Wish I Was Here

Wish I Was Here

In Theatres: 
Jul 18, 2014
Running Time: 
120 minutes

In April of 2013 Zach Braff launched a Kickstarter to fund his next film directorial project, Wish I Was Here. The campaign closed as one of Kickstarter’s most successful projects at the time with more than $3 million raised. Now in limited release, Wish I Was Here is the film Braff intended to make thanks to and directly for his fans.

Aidan Bloom (Braff) is a struggling actor who is busy raising his two kids with his wife Sarah (Kate Hudson). When his father (Mandy Patinkin) stops paying for his children’s expensive school Aidan finds out it’s because he is dying and is trying out this new experimental treatment. With everything falling apart around him, Aidan sets off with his son Tucker (Pierce Gagnon) and daughter Grace (Joey King) to fix the wrongs and find his purpose in life.

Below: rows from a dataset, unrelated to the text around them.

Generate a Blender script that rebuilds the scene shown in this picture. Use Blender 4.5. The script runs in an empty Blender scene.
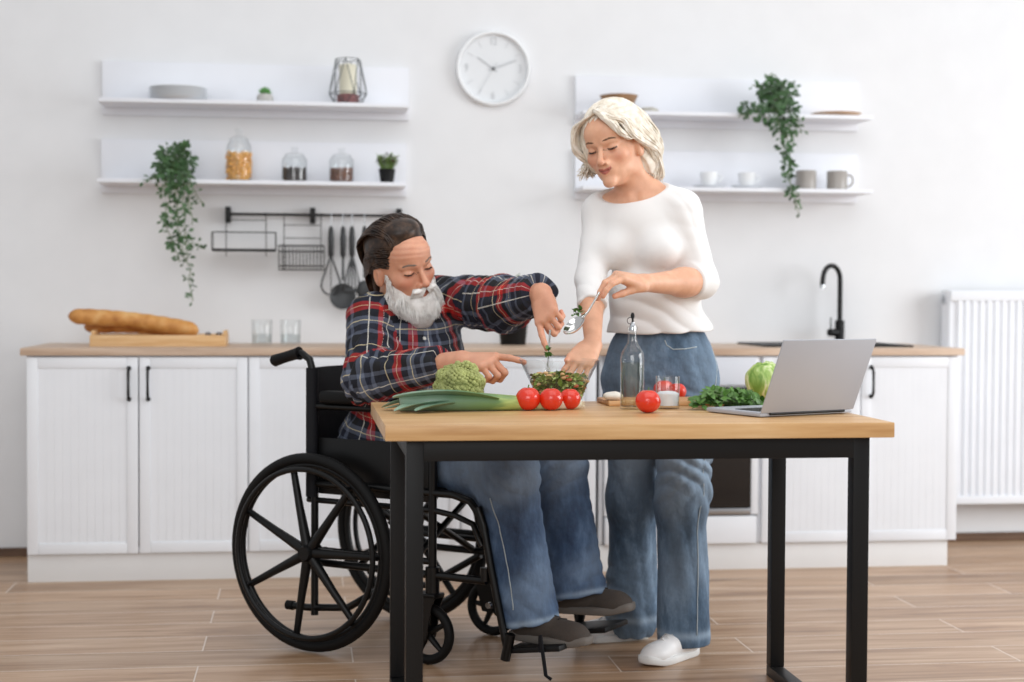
import bpy, bmesh, math, random
import numpy as np
from mathutils import Vector, Matrix, Euler
PI = math.pi
scene = bpy.context.scene
COL = scene.collection
random.seed(7)

# ------------------------------------------------------------------ camera
CP = dict(f=1560.0, yaw=.1316, pitch=.0291, roll=.0048, c=(1.0619, -5.9394, 1.0712))
_F = Vector((math.sin(CP['yaw'])*math.cos(CP['pitch']), math.cos(CP['yaw'])*math.cos(CP['pitch']), -math.sin(CP['pitch'])))
_R0 = Vector((math.cos(CP['yaw']), -math.sin(CP['yaw']), 0)); _U0 = _R0.cross(_F)
_c, _s = math.cos(CP['roll']), math.sin(CP['roll'])
_R = _c*_R0 + _s*_U0; _U = -_s*_R0 + _c*_U0; _C = Vector(CP['c'])
cd = bpy.data.cameras.new('camera'); cam = bpy.data.objects.new('camera', cd); COL.objects.link(cam)
cd.sensor_width = 36; cd.lens = CP['f']*36/1024; cd.clip_start = .05
cam.matrix_world = Matrix(((_R.x, _U.x, -_F.x, _C.x), (_R.y, _U.y, -_F.y, _C.y), (_R.z, _U.z, -_F.z, _C.z), (0, 0, 0, 1)))
cd.dof.use_dof = True; cd.dof.focus_distance = 4.15; cd.dof.aperture_fstop = 2.2
scene.camera = cam

# ------------------------------------------------------------------ light
w = bpy.data.worlds.new('world'); scene.world = w; w.use_nodes = True
bg = w.node_tree.nodes['Background']; bg.inputs[0].default_value = (.955, .975, 1, 1); bg.inputs[1].default_value = .53
def area(name, loc, target, sx, sy, power, col=(1, 1, 1)):
    l = bpy.data.lights.new(name, 'AREA'); l.shape = 'RECTANGLE'; l.size = sx; l.size_y = sy; l.energy = power; l.color = col
    o = bpy.data.objects.new(name, l); COL.objects.link(o); o.location = loc
    o.rotation_euler = (Vector(target)-Vector(loc)).to_track_quat('-Z', 'Y').to_euler(); return o
area('window_light', (7.0, -2.7, 1.9), (1.6, -1.3, .9), 3.2, 2.4, 165, (.95, .975, 1))
area('front_fill_light', (0.4, -7.6, 2.7), (1.8, -.6, .9), 3.5, 2.2, 88, (.98, .99, 1))  # soft fill added behind the camera, not an actual window
area('overhead_fill_light', (2.2, -2.6, 3.3), (2.2, -1.2, 0), 3.5, 2.6, 36, (1, 1, 1))  # added fill from overhead, stands for no ceiling fixture
vs = scene.view_settings
vs.view_transform = 'Standard'; vs.look = 'None'; vs.gamma = 1; vs.exposure = .15; vs.use_curve_mapping = False

# ------------------------------------------------------------------ helpers
def ray(px, py): return _F + _R*((px-512)/CP['f']) + _U*((341-py)/CP['f'])
def at(px, py, Y):
    r = ray(px, py); return _C + r*((Y-_C.y)/r.y)
def atz(px, py, Z):
    r = ray(px, py); return _C + r*((Z-_C.z)/r.z)

def srgb(c):
    c = [x/255 for x in c]
    return tuple([(x/12.92 if x <= .04045 else ((x+.055)/1.055)**2.4) for x in c]+[1])

class NT:
    def __init__(s, name):
        s.m = bpy.data.materials.new(name); s.m.use_nodes = True; s.t = s.m.node_tree
        s.b = s.t.nodes['Principled BSDF']; s.out = s.t.nodes['Material Output']
    def n(s, ty, **kw):
        nd = s.t.nodes.new(ty)
        for k, v in kw.items():
            if k.startswith('i_'):
                key = k[2:]; key = int(key) if key.isdigit() else key
                nd.inputs[key].default_value = v
            else: setattr(nd, k, v)
        return nd
    def l(s, a, b): s.t.links.new(a, b)
    def ramp(s, fac, stops):
        r = s.n('ShaderNodeValToRGB'); e = r.color_ramp.elements
        while len(e) > 1: e.remove(e[-1])
        e[0].position = stops[0][0]; e[0].color = stops[0][1]
        for p, c in stops[1:]:
            x = e.new(p); x.color = c
        s.l(fac, r.inputs[0]); return r
    def bump(s, h, strength=.3, dist=.01):
        b = s.n('ShaderNodeBump'); b.inputs['Strength'].default_value = strength; b.inputs['Distance'].default_value = dist
        s.l(h, b.inputs['Height']); s.l(b.outputs[0], s.b.inputs['Normal']); return b
    def coord(s, scale=(1, 1, 1), kind='Object'):
        tc = s.n('ShaderNodeTexCoord'); mp = s.n('ShaderNodeMapping'); mp.inputs['Scale'].default_value = scale
        s.l(tc.outputs[kind], mp.inputs[0]); return mp.outputs[0]

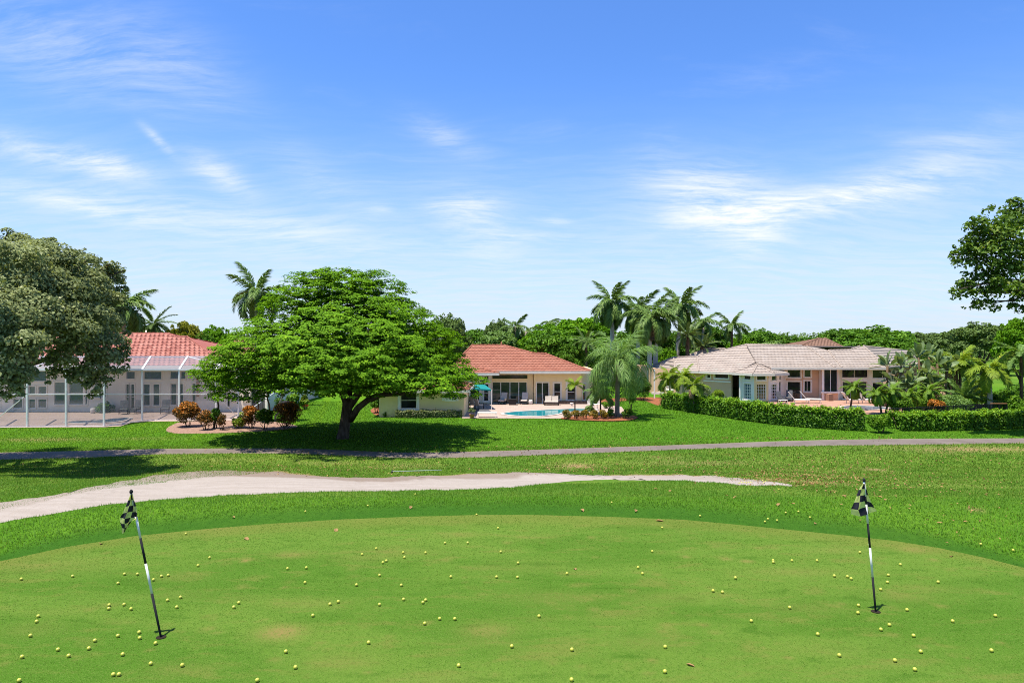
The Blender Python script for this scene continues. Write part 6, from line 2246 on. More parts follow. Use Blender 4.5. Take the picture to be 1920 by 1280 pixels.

Like Garden State, Wish I Was Here hones in on a specific moment out of a person’s life and the events surrounding in. In this case, it’s the impending death of Aidan’s father. The film does an excellent job at staying grounding and connecting with audiences. We’ve all experienced death in our lives and the various emotions that come with it. Wish I Was Here draws out all those emotions on screen and lays everything out in the open.

The film isn’t without its quirks, however. One of the things I found most peculiar is the fact that Aiden criticizes his brother for being lazy and not getting his life together when he himself won’t give up his acting dream even though his family is in financial troubles. It’s a bit hypocritical of him. There are also some daydreaming sequences that feature Aiden in a futuristic space suit saving the world, but those scenes are so few and far between that they feel somewhat out of place in the grander scale of things. Those two complaints aside, Wish I Was Here is a fantastic and heartwarming film.

Wish I Was Here is an emotional journey that doesn’t hold back. It can make you smile one minute with a heartfelt joke or can bring life crashing down with its take on death. Zach Braff took a risk by going directly to the fans and in the end it ultimately paid off quite nicely.